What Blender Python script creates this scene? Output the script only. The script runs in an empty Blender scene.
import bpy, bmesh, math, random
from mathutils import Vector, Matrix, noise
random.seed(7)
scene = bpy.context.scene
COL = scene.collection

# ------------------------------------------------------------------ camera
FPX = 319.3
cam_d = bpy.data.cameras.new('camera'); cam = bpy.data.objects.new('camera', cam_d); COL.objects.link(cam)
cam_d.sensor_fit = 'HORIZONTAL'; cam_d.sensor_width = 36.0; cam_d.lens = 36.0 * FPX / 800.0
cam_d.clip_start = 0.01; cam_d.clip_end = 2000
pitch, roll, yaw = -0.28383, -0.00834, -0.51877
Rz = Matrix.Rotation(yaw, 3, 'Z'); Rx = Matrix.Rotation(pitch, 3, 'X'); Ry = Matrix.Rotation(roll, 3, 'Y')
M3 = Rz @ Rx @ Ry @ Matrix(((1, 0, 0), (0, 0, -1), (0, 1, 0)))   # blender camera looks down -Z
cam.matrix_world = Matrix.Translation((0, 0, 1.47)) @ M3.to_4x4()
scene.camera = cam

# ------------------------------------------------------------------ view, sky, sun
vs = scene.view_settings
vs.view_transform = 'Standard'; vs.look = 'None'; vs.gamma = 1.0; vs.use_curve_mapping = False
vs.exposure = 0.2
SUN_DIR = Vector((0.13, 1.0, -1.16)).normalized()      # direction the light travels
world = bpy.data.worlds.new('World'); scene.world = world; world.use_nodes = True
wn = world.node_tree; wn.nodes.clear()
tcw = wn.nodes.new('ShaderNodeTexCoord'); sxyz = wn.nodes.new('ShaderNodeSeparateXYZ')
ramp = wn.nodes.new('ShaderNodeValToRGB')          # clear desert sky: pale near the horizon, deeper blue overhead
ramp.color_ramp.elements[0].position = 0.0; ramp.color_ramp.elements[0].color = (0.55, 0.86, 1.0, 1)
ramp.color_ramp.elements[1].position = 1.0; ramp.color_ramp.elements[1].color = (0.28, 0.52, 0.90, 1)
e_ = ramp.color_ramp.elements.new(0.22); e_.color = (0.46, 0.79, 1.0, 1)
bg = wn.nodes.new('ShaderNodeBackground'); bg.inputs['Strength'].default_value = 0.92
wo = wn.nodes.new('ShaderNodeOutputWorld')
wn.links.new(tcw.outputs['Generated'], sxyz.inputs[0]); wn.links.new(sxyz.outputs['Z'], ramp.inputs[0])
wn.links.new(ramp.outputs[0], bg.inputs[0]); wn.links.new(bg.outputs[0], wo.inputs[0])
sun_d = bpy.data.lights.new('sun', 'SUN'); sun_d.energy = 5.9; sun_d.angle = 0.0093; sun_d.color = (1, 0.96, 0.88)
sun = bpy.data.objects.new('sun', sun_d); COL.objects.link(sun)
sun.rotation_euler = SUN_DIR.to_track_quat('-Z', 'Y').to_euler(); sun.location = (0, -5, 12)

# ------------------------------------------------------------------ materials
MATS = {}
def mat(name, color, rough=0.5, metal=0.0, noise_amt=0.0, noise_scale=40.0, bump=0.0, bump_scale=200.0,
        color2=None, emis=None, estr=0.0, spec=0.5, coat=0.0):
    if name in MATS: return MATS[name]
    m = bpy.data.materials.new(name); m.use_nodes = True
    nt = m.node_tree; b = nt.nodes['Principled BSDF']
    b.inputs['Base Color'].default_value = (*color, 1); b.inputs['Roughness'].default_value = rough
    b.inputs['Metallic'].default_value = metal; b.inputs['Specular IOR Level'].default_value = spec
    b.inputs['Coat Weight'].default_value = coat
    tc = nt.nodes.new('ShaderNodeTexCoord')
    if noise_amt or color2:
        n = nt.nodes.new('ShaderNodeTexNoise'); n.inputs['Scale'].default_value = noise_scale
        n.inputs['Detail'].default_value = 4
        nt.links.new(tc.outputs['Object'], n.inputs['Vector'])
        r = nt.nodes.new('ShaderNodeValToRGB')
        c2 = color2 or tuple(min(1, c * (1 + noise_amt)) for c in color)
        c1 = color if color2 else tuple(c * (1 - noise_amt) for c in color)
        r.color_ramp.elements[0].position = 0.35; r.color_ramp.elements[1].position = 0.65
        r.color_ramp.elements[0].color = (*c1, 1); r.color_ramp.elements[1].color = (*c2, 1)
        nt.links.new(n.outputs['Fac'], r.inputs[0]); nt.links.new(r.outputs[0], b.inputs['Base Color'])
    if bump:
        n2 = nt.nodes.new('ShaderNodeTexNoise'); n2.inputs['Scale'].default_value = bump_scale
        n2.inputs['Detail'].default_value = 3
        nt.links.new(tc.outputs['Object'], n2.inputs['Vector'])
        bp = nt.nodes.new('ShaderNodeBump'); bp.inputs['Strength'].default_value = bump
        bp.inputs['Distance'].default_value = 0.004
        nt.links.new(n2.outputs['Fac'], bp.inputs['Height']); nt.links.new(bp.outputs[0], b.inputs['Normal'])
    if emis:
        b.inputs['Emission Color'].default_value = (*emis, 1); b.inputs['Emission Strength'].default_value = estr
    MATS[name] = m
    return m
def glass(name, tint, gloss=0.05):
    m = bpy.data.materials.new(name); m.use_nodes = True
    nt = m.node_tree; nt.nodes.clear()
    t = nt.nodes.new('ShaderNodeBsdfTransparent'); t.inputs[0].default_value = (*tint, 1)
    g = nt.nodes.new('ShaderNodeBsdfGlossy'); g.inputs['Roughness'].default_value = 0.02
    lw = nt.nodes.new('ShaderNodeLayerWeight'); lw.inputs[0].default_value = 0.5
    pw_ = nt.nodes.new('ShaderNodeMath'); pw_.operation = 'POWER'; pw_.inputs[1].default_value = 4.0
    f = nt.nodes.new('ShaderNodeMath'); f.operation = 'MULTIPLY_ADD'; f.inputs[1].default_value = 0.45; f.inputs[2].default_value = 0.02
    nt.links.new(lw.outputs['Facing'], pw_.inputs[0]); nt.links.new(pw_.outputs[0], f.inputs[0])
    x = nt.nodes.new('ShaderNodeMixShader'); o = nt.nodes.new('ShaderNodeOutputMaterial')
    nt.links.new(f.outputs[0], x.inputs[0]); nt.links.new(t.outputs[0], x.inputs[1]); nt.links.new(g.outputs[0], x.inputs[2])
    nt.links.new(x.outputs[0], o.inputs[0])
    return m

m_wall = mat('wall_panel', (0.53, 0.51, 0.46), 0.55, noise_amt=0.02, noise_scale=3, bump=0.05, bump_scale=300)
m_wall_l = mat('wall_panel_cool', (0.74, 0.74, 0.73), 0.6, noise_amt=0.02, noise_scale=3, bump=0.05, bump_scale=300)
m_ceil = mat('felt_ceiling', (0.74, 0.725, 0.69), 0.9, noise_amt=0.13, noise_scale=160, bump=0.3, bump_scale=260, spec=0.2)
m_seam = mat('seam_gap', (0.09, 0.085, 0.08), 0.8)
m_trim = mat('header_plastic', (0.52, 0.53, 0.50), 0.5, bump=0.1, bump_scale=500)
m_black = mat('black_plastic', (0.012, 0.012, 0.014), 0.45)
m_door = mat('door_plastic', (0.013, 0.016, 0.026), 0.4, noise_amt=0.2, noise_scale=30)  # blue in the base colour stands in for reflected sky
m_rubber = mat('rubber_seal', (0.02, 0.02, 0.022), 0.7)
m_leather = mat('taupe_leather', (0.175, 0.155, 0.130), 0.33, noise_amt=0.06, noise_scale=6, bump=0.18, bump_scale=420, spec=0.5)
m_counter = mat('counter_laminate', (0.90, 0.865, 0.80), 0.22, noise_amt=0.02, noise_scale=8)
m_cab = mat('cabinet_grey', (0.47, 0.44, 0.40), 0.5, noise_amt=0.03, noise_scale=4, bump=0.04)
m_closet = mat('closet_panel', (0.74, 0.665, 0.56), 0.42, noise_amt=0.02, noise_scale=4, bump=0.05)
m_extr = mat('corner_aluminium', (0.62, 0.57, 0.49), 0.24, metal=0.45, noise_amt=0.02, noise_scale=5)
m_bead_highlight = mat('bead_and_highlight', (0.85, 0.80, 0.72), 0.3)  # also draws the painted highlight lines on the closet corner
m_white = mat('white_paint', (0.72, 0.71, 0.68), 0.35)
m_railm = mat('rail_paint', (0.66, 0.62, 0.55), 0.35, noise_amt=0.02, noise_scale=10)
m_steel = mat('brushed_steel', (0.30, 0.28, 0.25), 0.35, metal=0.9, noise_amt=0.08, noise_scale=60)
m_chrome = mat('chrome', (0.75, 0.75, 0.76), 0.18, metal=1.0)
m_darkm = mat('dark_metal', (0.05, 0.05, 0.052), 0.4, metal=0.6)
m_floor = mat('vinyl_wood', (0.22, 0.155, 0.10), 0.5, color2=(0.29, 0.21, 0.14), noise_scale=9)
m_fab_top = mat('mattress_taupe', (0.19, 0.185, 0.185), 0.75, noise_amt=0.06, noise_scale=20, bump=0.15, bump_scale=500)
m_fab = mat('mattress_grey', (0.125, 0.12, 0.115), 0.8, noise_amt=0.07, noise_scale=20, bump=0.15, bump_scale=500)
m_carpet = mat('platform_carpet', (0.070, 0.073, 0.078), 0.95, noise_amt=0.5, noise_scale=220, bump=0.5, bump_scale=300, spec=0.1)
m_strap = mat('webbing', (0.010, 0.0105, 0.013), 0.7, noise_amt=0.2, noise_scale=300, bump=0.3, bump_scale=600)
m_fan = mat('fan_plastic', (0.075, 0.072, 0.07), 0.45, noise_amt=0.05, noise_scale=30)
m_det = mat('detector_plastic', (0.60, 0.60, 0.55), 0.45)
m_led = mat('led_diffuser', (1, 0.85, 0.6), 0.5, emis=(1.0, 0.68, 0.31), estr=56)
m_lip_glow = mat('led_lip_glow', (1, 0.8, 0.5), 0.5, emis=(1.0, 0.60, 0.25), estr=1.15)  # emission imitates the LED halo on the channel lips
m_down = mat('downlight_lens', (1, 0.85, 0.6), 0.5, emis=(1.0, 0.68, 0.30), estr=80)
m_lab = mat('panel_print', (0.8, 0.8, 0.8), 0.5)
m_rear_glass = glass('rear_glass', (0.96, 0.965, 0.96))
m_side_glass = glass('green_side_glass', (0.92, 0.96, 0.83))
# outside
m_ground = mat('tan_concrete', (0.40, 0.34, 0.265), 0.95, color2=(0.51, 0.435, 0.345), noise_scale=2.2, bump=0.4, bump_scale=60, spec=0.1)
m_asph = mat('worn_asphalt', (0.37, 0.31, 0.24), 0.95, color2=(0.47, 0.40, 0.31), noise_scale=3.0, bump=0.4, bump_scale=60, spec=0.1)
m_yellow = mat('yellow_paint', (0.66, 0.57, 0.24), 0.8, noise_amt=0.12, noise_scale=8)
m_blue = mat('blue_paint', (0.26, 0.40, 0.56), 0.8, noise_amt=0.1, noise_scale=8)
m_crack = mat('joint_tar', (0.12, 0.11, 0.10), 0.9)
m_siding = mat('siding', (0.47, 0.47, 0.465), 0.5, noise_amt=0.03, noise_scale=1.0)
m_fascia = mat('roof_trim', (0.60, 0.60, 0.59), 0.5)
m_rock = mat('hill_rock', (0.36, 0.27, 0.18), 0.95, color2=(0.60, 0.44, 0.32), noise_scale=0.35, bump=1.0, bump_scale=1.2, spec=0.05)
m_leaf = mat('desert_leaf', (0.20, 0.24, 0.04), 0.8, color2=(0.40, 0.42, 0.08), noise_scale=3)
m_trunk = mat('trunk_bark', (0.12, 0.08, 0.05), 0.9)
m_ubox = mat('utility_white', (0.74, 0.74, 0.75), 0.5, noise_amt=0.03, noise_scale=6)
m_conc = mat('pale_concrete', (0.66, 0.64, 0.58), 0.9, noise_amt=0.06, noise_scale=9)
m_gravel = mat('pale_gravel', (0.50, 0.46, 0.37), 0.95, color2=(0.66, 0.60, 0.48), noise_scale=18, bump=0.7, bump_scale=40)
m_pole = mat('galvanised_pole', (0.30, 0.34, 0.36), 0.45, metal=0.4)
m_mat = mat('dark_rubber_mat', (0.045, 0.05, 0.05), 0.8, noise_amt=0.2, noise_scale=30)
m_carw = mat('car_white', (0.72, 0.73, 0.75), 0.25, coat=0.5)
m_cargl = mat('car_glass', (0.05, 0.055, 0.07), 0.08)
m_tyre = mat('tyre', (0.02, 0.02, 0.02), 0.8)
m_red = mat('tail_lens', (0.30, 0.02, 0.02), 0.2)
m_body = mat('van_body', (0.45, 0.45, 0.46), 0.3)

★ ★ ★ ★

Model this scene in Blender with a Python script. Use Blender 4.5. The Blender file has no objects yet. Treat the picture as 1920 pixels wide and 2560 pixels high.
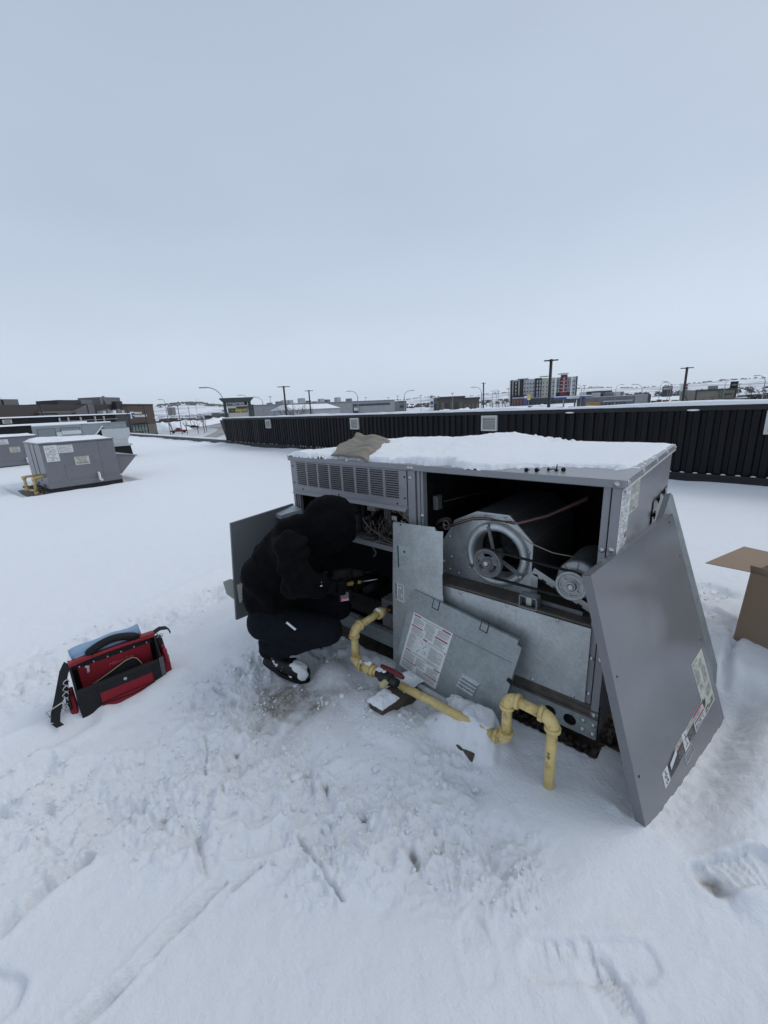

★ ★ ★ ★

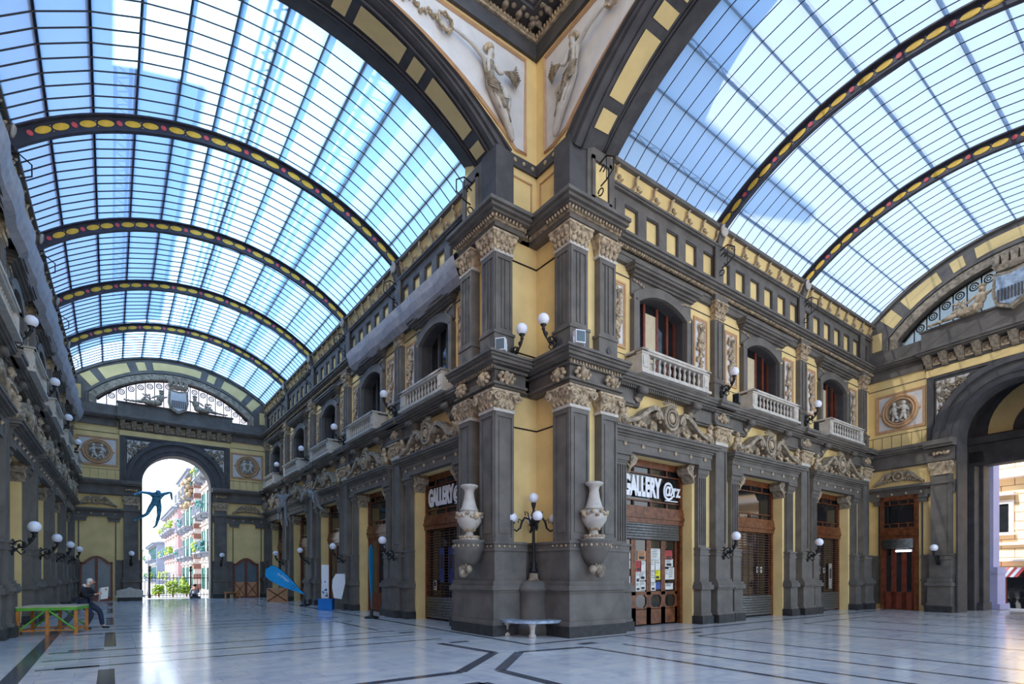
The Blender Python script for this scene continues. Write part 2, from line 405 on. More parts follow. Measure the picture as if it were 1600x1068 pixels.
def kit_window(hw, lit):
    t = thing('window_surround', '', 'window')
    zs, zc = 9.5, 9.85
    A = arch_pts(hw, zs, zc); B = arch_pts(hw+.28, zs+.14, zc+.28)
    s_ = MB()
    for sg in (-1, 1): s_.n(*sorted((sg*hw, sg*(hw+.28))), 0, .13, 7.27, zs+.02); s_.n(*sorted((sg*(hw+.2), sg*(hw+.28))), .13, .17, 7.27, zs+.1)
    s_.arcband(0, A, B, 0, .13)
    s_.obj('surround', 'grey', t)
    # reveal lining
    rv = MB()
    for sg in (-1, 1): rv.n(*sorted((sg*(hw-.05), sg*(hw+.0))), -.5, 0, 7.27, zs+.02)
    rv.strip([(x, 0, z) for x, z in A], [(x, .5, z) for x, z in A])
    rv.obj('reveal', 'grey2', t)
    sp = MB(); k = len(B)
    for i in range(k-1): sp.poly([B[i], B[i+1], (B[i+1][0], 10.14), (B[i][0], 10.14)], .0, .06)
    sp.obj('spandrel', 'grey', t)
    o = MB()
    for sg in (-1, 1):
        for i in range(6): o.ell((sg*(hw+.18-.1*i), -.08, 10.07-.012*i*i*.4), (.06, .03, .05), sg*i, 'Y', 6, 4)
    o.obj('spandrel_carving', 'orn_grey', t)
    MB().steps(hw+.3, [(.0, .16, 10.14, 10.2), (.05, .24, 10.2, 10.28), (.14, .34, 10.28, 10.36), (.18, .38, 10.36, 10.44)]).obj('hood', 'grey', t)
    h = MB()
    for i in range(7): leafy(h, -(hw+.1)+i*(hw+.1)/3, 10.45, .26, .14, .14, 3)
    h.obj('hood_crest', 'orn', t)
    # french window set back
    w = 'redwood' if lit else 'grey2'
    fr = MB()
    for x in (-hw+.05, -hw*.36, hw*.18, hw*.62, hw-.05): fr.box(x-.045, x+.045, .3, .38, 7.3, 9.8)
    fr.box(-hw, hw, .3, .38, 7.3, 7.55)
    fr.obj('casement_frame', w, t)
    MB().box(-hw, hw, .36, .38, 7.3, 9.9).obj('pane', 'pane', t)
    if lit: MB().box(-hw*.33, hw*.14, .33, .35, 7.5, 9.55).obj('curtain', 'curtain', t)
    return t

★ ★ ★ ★

• _Prompt_
Looking at the entries above, say how many lines contain the word "picture". Only the number is wanted.

• _Output of the exercise_
2